▶ What you are asked to do
Repeat the full listing below verbatim and keep the images out.

▶ Collected data
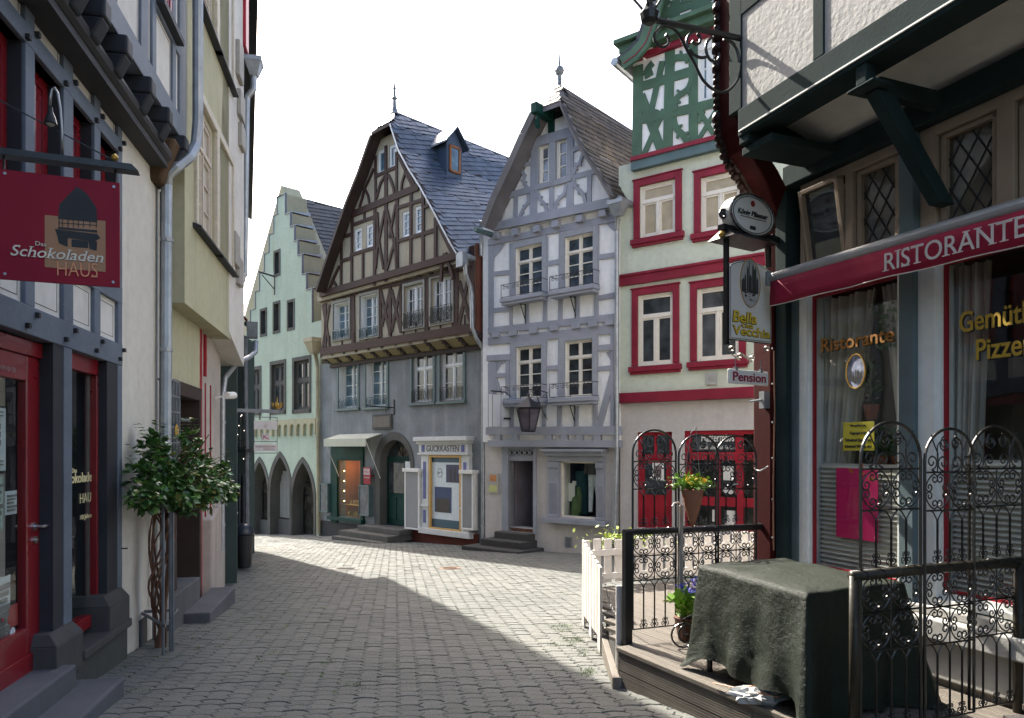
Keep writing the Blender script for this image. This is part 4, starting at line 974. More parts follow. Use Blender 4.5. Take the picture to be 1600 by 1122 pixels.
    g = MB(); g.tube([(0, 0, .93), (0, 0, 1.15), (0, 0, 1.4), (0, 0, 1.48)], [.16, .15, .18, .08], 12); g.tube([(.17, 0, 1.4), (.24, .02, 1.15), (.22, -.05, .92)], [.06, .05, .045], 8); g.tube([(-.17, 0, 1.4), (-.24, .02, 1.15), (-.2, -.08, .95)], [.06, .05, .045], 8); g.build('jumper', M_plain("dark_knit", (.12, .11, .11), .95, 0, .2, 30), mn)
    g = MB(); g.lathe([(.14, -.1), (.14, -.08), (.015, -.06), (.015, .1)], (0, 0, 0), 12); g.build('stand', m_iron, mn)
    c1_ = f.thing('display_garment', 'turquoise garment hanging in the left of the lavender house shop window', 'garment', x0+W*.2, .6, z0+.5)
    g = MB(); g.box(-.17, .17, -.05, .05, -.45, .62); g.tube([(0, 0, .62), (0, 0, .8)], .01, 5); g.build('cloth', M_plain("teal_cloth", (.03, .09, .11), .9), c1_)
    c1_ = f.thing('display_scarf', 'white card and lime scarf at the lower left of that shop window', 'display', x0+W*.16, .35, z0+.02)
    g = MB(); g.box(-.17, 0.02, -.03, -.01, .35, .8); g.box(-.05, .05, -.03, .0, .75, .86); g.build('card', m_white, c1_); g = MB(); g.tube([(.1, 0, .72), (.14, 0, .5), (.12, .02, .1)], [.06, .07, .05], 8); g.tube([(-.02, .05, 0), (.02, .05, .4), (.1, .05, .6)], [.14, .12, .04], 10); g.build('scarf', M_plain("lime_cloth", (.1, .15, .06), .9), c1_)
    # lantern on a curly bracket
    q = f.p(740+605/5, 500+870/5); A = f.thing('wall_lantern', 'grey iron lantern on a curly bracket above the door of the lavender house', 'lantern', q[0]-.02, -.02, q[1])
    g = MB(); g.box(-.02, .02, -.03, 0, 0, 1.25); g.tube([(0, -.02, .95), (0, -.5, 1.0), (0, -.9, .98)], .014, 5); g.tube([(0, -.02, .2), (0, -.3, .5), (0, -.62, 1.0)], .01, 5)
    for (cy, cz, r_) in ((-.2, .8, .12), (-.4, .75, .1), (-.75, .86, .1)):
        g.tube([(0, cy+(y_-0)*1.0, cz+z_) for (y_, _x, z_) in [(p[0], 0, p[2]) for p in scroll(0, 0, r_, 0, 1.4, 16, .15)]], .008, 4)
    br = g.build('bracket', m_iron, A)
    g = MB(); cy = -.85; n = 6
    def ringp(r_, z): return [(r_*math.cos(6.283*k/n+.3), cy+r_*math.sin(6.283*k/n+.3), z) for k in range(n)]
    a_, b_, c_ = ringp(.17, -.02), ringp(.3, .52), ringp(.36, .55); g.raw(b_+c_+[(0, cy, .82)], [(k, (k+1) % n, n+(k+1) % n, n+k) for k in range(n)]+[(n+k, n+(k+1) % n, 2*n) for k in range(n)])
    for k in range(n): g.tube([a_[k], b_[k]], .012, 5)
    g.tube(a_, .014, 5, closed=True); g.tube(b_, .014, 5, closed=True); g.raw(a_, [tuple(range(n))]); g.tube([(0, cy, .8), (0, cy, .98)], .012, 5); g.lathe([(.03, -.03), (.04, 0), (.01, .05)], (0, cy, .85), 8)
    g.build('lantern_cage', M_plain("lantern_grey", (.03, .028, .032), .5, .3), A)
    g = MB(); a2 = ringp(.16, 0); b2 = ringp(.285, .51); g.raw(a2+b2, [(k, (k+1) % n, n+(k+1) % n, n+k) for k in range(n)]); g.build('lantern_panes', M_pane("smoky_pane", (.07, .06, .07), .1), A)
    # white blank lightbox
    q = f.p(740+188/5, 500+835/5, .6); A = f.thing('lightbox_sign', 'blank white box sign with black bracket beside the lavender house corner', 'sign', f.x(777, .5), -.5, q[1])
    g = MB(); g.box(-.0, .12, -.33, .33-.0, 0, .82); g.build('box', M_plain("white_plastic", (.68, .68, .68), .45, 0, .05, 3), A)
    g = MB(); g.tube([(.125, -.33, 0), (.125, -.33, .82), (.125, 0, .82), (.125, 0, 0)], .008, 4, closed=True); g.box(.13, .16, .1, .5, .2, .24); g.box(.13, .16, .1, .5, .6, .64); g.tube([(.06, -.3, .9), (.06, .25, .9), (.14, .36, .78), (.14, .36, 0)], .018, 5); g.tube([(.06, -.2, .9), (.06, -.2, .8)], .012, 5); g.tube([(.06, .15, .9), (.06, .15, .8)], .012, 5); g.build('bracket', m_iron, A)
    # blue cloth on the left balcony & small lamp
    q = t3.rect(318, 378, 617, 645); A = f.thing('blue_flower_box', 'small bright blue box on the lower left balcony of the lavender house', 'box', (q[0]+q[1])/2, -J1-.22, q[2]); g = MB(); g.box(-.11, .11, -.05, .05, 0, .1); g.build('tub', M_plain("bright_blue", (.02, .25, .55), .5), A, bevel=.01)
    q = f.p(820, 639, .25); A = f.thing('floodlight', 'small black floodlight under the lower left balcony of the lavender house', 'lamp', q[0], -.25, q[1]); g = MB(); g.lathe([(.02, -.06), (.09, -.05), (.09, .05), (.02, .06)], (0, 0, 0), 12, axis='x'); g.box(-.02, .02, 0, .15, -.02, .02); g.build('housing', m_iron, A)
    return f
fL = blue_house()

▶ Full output
Keep writing the Blender script for this image. This is part 4, starting at line 974. More parts follow. Use Blender 4.5. Take the picture to be 1600 by 1122 pixels.
    g = MB(); g.tube([(0, 0, .93), (0, 0, 1.15), (0, 0, 1.4), (0, 0, 1.48)], [.16, .15, .18, .08], 12); g.tube([(.17, 0, 1.4), (.24, .02, 1.15), (.22, -.05, .92)], [.06, .05, .045], 8); g.tube([(-.17, 0, 1.4), (-.24, .02, 1.15), (-.2, -.08, .95)], [.06, .05, .045], 8); g.build('jumper', M_plain("dark_knit", (.12, .11, .11), .95, 0, .2, 30), mn)
    g = MB(); g.lathe([(.14, -.1), (.14, -.08), (.015, -.06), (.015, .1)], (0, 0, 0), 12); g.build('stand', m_iron, mn)
    c1_ = f.thing('display_garment', 'turquoise garment hanging in the left of the lavender house shop window', 'garment', x0+W*.2, .6, z0+.5)
    g = MB(); g.box(-.17, .17, -.05, .05, -.45, .62); g.tube([(0, 0, .62), (0, 0, .8)], .01, 5); g.build('cloth', M_plain("teal_cloth", (.03, .09, .11), .9), c1_)
    c1_ = f.thing('display_scarf', 'white card and lime scarf at the lower left of that shop window', 'display', x0+W*.16, .35, z0+.02)
    g = MB(); g.box(-.17, 0.02, -.03, -.01, .35, .8); g.box(-.05, .05, -.03, .0, .75, .86); g.build('card', m_white, c1_); g = MB(); g.tube([(.1, 0, .72), (.14, 0, .5), (.12, .02, .1)], [.06, .07, .05], 8); g.tube([(-.02, .05, 0), (.02, .05, .4), (.1, .05, .6)], [.14, .12, .04], 10); g.build('scarf', M_plain("lime_cloth", (.1, .15, .06), .9), c1_)
    # lantern on a curly bracket
    q = f.p(740+605/5, 500+870/5); A = f.thing('wall_lantern', 'grey iron lantern on a curly bracket above the door of the lavender house', 'lantern', q[0]-.02, -.02, q[1])
    g = MB(); g.box(-.02, .02, -.03, 0, 0, 1.25); g.tube([(0, -.02, .95), (0, -.5, 1.0), (0, -.9, .98)], .014, 5); g.tube([(0, -.02, .2), (0, -.3, .5), (0, -.62, 1.0)], .01, 5)
    for (cy, cz, r_) in ((-.2, .8, .12), (-.4, .75, .1), (-.75, .86, .1)):
        g.tube([(0, cy+(y_-0)*1.0, cz+z_) for (y_, _x, z_) in [(p[0], 0, p[2]) for p in scroll(0, 0, r_, 0, 1.4, 16, .15)]], .008, 4)
    br = g.build('bracket', m_iron, A)
    g = MB(); cy = -.85; n = 6
    def ringp(r_, z): return [(r_*math.cos(6.283*k/n+.3), cy+r_*math.sin(6.283*k/n+.3), z) for k in range(n)]
    a_, b_, c_ = ringp(.17, -.02), ringp(.3, .52), ringp(.36, .55); g.raw(b_+c_+[(0, cy, .82)], [(k, (k+1) % n, n+(k+1) % n, n+k) for k in range(n)]+[(n+k, n+(k+1) % n, 2*n) for k in range(n)])
    for k in range(n): g.tube([a_[k], b_[k]], .012, 5)
    g.tube(a_, .014, 5, closed=True); g.tube(b_, .014, 5, closed=True); g.raw(a_, [tuple(range(n))]); g.tube([(0, cy, .8), (0, cy, .98)], .012, 5); g.lathe([(.03, -.03), (.04, 0), (.01, .05)], (0, cy, .85), 8)
    g.build('lantern_cage', M_plain("lantern_grey", (.03, .028, .032), .5, .3), A)
    g = MB(); a2 = ringp(.16, 0); b2 = ringp(.285, .51); g.raw(a2+b2, [(k, (k+1) % n, n+(k+1) % n, n+k) for k in range(n)]); g.build('lantern_panes', M_pane("smoky_pane", (.07, .06, .07), .1), A)
    # white blank lightbox
    q = f.p(740+188/5, 500+835/5, .6); A = f.thing('lightbox_sign', 'blank white box sign with black bracket beside the lavender house corner', 'sign', f.x(777, .5), -.5, q[1])
    g = MB(); g.box(-.0, .12, -.33, .33-.0, 0, .82); g.build('box', M_plain("white_plastic", (.68, .68, .68), .45, 0, .05, 3), A)
    g = MB(); g.tube([(.125, -.33, 0), (.125, -.33, .82), (.125, 0, .82), (.125, 0, 0)], .008, 4, closed=True); g.box(.13, .16, .1, .5, .2, .24); g.box(.13, .16, .1, .5, .6, .64); g.tube([(.06, -.3, .9), (.06, .25, .9), (.14, .36, .78), (.14, .36, 0)], .018, 5); g.tube([(.06, -.2, .9), (.06, -.2, .8)], .012, 5); g.tube([(.06, .15, .9), (.06, .15, .8)], .012, 5); g.build('bracket', m_iron, A)
    # blue cloth on the left balcony & small lamp
    q = t3.rect(318, 378, 617, 645); A = f.thing('blue_flower_box', 'small bright blue box on the lower left balcony of the lavender house', 'box', (q[0]+q[1])/2, -J1-.22, q[2]); g = MB(); g.box(-.11, .11, -.05, .05, 0, .1); g.build('tub', M_plain("bright_blue", (.02, .25, .55), .5), A, bevel=.01)
    q = f.p(820, 639, .25); A = f.thing('floodlight', 'small black floodlight under the lower left balcony of the lavender house', 'lamp', q[0], -.25, q[1]); g = MB(); g.lathe([(.02, -.06), (.09, -.05), (.09, .05), (.02, .06)], (0, 0, 0), 12, axis='x'); g.box(-.02, .02, 0, .15, -.02, .02); g.build('housing', m_iron, A)
    return f
fL = blue_house()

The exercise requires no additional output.